Classifying falls using out-of-distribution detection in human activity recognition

As the research community focuses on improving the reliability of deep learning, identifying out-of-distribution (OOD) data has become crucial. Detecting OOD inputs during test/prediction allows the model to account for discriminative features unknown to the model. This capability increases the model's reliability since this model provides a class prediction solely at incoming data similar to the training one. Although OOD detection is well-established in computer vision, it is relatively unexplored in other areas, like time series-based human activity recognition (HAR). Since uncertainty has been a critical driver for OOD in vision-based models, the same component has proven effective in time-series applications. In this work, we propose an ensemble-based temporal learning framework to address the OOD detection problem in HAR with time-series data. First, we define different types of OOD for HAR that arise from realistic scenarios.
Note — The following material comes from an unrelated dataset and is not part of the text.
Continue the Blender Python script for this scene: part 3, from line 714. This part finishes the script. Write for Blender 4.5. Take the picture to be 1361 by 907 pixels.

Then we apply our ensemble-based temporal learning framework incorporating uncertainty to detect OODs for the defined HAR workloads. This particular formulation also allows a novel approach to fall detection. We train our model on non-fall activities and detect falls as OOD. Our method shows state-of-the-art performance in a fall detection task using much lesser data. Furthermore, the ensemble framework outperformed the traditional deep-learning method (our baseline) on the OOD detection task across all the other chosen datasets.